各部がユニット化されているのがデジタル世代のドイツ車の特徴。基本的に分解して直すことができないため、電子ユニットにトラブルが起きるとASSY交換となる。

機械的なトラブルもあるが頻度としてはセンサーや電子ユニットの不良が多い

クランクセンサー

エンジン不調の原因として多いのがクランクセンサーの不良。エンストやアイドリング不調が起きたらこれが怪しい。

ブレーキペダルスイッチ

BAS&ESPの警告灯が点灯したときの原因として考えられるのがこのスイッチ。ブレーキが踏まれたことを認識するためのものだ。

エアマスセンサー

エンジンが吹けない、息継ぎをするなどの症状が出たらエアマスセンサーが不良であることが多い。とても高価なパーツだ。

ECU(コンピュータ)

デジタル系メルセデスの頭脳であるECU。交換すると非常に高価だが、車種によってはリペアで修理することもできる。

ATの変速不良

電子制御式5速ATに多く発生したコンダクタープレート不良。基板部分のみを単体で交換することが可能だ。

アクセルペダルセンサー

アクセルが踏まれたことを感知するセンサー。ここにトラブルが起きると加速不良などを引き起こす。W220に多いトラブルである。

BMW編

 デジタル系BMWで多発しているのもセンサーやユニット不良。年々完成度が高まり、大きなトラブルが減っているBMWであるが、電気的な部分はやはり弱い。とくに多かったのがステアリングアングルセンサーの不良。警告灯が点灯したり、ステアリングを切り戻してもウインカーが解除できないなどの症状が出る。このトラブルが発生した場合、約7万円もするステアリングコラムを丸ごと交換するしかなかったのだが、トラブルが多発したためかメーカーからセンサー部分を単体で交換できるリペアキットが出ている。
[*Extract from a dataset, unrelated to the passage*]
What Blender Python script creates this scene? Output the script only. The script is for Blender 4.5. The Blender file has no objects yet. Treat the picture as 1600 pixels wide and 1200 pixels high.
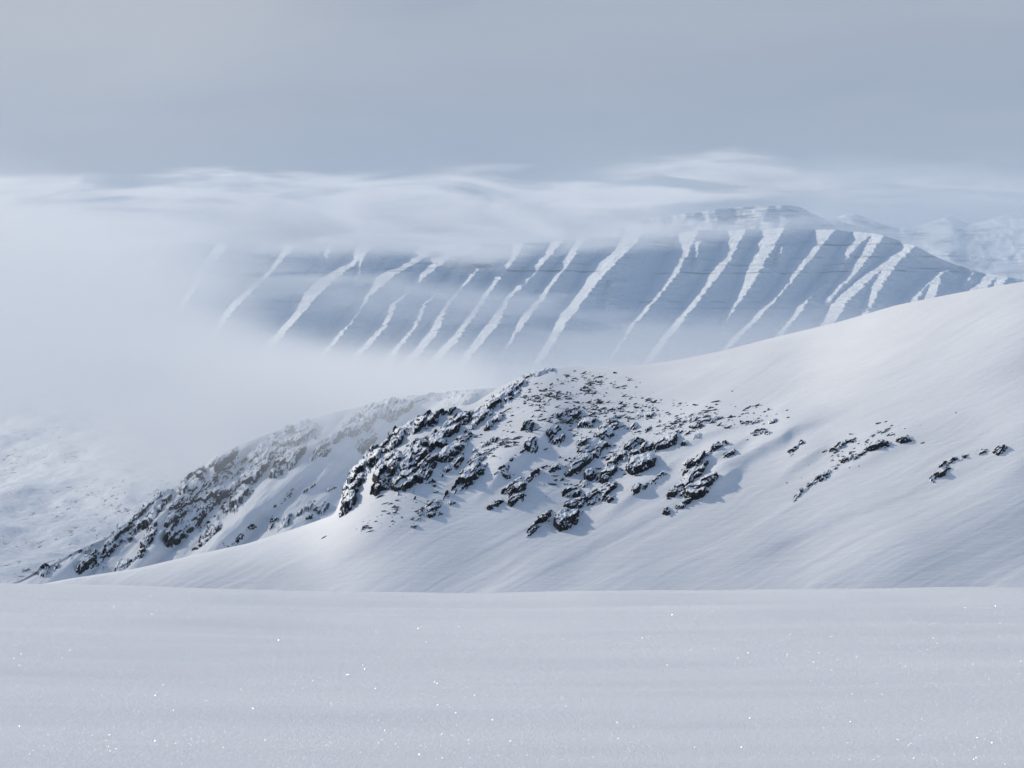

しかし、症状によってはセンサー交換だけでは直らないこともあるので注意しておきたい。カムシャフトセンサーやクランクセンサーの不良によるエンジン不調は定番。もし未交換なら高いパーツではないので予防的に換えておくと安心だろう。

 電子ユニットではジェネラルモジュールの不良によって、ドアロックが解除できないなどのトラブルが発生している。ABSユニットの不良は症状。診断機ではセンサー不良と出るが、実際はユニットがダメになっていることがほとんどだ。ハイテク装備を多く搭載するBMWだけに、ほかの電子ユニットの信頼性も気になるところである。

ステアリングアングルセンサー

ステアリングアングルセンサーの不良は多い。以前はコラムのASSY交換だったが、最近ではリペアキットが出ている。

カムシャフトセンサー

エンジン不調の定番がカムシャフトセンサー。これが不良になると診断機にエラーコードが出るが、エンストなどの症状が出たら早めに交換したい。

ジェネラルモジュール

GMと呼ばれるジェネラルモジュールはドアロックなどを制御している。ドアロックが作動しなかったり、解除できなくなったらコレが怪しい。

デジタル世代のメンテナンストピック

 電子制御化によって電気的な不良が増えたのがデジタル世代のドイツ車の特徴だが、消耗品については全体的に耐久性が向上していると言える。

 例えば、BMWの水回り。アナログ時代からの定番メンテと言えばウォーターポンプやサーモスタットの不良だった。E30こと2代目3シリーズのウォーターポンプは、走行4万㎞ごとの交換が必要なくらいシビアなものだったのだ。部品の形状もE30とE36では大きく異なるくらい改良が加えられている。しかし、E90型3シリーズではトラブルは大きく減少し、交換サイクルも長めになっているのである。各パーツの組み付け精度が上がったことがその要因の一つだと考えられる。

 ゴムパーツの耐久性も高くなっている。クルマの進化とともに使われる素材や、衝撃の逃がし方も変わってきているのだ。アナログ世代のメルセデスで言えば、ボディやサスペンションを頑丈に作って、ゴムパーツによって衝撃を逃がす設計になっているため、ゴムパーツにかかる負担が大きい傾向にある。だがデジタル世代は、ボディやサスペンションにかかる衝撃をうまくいなす設計になっているのだ。そのためゴムブッシュにかかる負担はアナログ世代よりも小さくなり、素材も見直すことで高い耐久性を実現しているのである。アナログ世代に比べ華奢になったという見方もあるが、衝撃吸収と軽量化を両立した現代的な作りであると言えるだろう。

 消耗品一つを見てもデジタルとアナログ世代では全く違う。メンテナンスにおいても、その違いを認識しておくことが大切なのである。